National Park Carry Hysteria

Sensibly Progressive reports on some PSH from National Park interest groups.  Pretty clearly, based on my trip to Valley Forge, it’s utter chaos in the parks!  Or maybe they are full of crap and licensed individuals don’t magically become any different than they are anywhere else when they cross a National Park boundary.

6 thoughts on “National Park Carry Hysteria”

  1. My posted comments regarding this:

    Mr. Wade and McElveen’s comments are unnecessarily alarmist and have little basis in evidence coming out of states where shall-issue right-to-carry has been law for a decade or more.

    First, the majority of the US population lives in shall-issue states, so people and their small children are already in close proximity to lawfully armed citizens.

    Second, Federal buildings in parks have always been off-limits and they don’t have metal detectors. As before, law-abiding people will not carry in federal buildings, and as before, criminals of a mind to carry inside these buildings will do so anyway.

    Third, carry licensees already have to disarm when they cross certain state borders, enter schools, university campuses, and the like. They understand and abide those boundaries, and they will do the same when national parks straddle states with different carry laws (such as Death Valley straddling CA and NV).

    Finally, data coming out of shall-issue right-to-carry states confirm that licensees are an extraordinarily law-abiding demographic. In many states, licensees are 15-20 times less likely to be arrested than the public at large. Simply put, licensees are extraordinarily trustworthy people. There is no rational basis for worry about crimes at the hands of these people.

    All said, the arguments forwarded by Mr. Wade and McElveen are simply unfounded. It is rather absurd to hear them arguing so strongly for something that has little, if any, rational basis.

    Afterthought:
    I suppose that what dumbfounds me the most regarding these arguments is their long and repetitive history.

    Florida passed shall-issue right-to-carry in 1987, and similar arguments were brought out at that time. Since then, only 2 states have NOT passed some form of concealed carry law. During this 20-year process, these same arguments came up in state, after state, after state. Now after 20 years these fears of Mr. Wade and McElveen have yet to be realized! People, we have good, solid data regarding these carry policies. Look at the data, and distrust the alarmist rhetoric.

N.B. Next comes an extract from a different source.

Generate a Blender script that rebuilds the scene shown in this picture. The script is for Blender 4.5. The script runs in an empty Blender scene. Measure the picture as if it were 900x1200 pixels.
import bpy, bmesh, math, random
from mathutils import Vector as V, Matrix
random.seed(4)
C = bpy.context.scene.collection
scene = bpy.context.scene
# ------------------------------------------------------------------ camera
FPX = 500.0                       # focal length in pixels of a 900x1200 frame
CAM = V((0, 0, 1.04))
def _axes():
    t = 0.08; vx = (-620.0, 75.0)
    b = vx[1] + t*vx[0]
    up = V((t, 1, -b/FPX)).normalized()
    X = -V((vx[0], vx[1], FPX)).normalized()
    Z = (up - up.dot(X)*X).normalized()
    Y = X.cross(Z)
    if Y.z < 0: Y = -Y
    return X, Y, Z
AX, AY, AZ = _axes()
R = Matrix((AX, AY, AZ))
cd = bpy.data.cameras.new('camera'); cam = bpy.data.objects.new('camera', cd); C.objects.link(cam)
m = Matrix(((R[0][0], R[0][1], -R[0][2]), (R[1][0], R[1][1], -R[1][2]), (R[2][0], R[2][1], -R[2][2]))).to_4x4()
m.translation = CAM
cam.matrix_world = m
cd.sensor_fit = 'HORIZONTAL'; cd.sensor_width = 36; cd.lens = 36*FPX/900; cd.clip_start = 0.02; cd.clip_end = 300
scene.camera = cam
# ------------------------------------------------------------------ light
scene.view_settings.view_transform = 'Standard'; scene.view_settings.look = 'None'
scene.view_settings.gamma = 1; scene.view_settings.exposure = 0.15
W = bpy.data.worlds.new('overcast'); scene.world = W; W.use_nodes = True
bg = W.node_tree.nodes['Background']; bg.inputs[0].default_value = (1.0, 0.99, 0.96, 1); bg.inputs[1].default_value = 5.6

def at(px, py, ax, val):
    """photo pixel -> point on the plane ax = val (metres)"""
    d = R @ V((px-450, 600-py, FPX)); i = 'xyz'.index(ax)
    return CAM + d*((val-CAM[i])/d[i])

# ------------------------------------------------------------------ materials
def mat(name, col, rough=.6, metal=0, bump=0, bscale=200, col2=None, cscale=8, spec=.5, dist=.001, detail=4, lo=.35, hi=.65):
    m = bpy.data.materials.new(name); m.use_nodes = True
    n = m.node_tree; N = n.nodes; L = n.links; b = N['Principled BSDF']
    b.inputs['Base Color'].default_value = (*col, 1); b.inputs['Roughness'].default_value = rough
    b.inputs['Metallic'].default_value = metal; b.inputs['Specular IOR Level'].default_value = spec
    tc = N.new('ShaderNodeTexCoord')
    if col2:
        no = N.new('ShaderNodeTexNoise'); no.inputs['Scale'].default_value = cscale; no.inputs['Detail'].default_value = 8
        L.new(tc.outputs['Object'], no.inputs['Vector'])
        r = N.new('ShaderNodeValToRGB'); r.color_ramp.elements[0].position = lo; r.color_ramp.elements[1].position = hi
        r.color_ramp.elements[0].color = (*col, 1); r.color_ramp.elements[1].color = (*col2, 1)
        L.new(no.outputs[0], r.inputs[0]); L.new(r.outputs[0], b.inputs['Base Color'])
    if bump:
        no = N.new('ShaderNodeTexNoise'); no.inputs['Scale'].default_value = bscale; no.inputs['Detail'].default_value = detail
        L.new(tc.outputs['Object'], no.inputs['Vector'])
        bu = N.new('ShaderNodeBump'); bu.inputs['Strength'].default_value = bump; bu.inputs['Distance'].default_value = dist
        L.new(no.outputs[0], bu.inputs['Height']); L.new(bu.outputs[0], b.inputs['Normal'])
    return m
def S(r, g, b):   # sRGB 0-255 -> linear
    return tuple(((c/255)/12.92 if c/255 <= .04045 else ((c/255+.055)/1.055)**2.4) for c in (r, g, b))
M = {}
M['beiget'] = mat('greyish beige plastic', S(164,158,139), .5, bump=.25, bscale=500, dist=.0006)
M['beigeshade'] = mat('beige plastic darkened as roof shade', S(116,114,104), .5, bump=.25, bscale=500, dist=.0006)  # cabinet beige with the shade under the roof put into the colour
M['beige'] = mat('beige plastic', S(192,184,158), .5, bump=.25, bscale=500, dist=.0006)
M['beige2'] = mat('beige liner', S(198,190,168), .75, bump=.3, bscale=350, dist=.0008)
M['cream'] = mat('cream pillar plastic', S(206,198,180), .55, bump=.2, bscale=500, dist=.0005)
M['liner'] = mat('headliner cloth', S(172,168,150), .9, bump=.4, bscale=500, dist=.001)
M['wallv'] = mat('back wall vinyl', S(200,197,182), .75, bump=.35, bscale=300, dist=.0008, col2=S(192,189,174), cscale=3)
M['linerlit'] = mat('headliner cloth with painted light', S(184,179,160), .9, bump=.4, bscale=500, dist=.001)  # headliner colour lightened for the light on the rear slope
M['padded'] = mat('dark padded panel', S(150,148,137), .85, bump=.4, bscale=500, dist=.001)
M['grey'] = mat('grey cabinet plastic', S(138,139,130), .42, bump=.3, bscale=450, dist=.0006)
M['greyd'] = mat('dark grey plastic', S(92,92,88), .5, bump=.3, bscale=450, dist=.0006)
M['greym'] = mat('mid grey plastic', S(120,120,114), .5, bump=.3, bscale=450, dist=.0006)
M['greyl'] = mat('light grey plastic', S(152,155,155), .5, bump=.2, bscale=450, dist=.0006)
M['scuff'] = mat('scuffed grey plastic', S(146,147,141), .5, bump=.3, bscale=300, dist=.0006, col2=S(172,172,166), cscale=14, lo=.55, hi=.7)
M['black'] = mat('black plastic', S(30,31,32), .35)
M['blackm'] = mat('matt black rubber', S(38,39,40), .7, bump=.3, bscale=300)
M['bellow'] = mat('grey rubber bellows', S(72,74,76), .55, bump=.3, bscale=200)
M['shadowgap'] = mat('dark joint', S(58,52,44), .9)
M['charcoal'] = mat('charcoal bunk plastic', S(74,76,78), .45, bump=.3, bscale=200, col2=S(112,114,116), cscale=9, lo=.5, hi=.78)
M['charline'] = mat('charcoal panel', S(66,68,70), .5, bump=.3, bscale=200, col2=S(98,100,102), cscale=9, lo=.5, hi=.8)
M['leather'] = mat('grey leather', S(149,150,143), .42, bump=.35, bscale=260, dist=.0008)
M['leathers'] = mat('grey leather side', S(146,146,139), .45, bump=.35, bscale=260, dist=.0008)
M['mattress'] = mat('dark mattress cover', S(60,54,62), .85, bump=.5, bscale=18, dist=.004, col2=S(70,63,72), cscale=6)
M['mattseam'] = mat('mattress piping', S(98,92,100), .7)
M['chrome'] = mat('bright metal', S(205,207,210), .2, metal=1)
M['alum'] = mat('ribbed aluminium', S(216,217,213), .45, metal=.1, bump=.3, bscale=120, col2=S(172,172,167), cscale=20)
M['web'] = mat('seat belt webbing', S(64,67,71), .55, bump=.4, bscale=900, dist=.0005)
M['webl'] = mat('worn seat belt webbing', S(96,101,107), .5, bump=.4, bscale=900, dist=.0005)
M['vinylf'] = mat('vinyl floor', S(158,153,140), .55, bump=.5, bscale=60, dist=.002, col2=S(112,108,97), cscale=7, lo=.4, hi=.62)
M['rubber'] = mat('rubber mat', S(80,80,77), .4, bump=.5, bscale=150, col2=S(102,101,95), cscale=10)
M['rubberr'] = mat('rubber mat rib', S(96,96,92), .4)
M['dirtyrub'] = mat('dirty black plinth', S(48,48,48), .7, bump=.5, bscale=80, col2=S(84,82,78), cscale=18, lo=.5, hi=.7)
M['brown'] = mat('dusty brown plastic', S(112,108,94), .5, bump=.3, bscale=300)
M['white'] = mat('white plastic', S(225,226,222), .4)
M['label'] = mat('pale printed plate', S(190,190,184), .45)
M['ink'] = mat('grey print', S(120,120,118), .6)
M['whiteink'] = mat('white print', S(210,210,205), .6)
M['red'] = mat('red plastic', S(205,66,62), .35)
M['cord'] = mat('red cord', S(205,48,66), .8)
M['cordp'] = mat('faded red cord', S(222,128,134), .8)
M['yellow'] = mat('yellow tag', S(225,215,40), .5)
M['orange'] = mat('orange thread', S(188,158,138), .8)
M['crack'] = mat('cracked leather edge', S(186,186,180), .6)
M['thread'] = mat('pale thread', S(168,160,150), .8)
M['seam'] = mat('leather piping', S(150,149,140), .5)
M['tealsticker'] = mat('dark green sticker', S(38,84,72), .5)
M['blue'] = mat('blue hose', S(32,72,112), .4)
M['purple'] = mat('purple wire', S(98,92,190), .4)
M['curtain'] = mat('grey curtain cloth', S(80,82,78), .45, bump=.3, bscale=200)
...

    Public policy is too important to be swayed by empty arguments. We have the data, and we are smart enough to base our policy on it.

  2. Thanks for the mention! I haven’t heard that the pending lawsuits have managed to get a court order against implementation of the new rule, but the anti-gun groups are sure in a panic.

    The real problem with this is that if they let it stand nothing bad will happen, perhaps a few good anecdotes will come from it, and they’ve failed once again to prove the inherent evil of citizens empowered by firearms to defend themselves.

  3. I also read from Wade about how the comments were against the ban. I spent a lot of time reading comments and they were for the rule change not against. So I called BS on this claim.

  4. Excuse me, but isn’t the argument that without a magic court case incorporating the 2nd it only applies to the feds?

    If these are NATIONAL parks, managed by the feds, doesn’t the 2nd specifically apply to them?

  5. The National Park regulation would be actionable under the Second Amendment without incorporation. But such a case, based on a right to carry a concealed weapons, is not likely to prevail considering the dicta about it in Heller. The Lund article I linked to yesterday described in detail the problem with a lot of Scalia’s dicta in the case. The hope would be, for challenging this regulation in the courts, is that first you can get a lot of other precedent that sort of boxes the court in, so it just can’t point to the dicta and say “Oh, sorry, you don’t have a right to concealed firearms.” and summarily dispose of the case.

  6. That was my point, and concealed weapons were not my concern. Note the story uncle points to today about the ineptitude of the PERMIT process.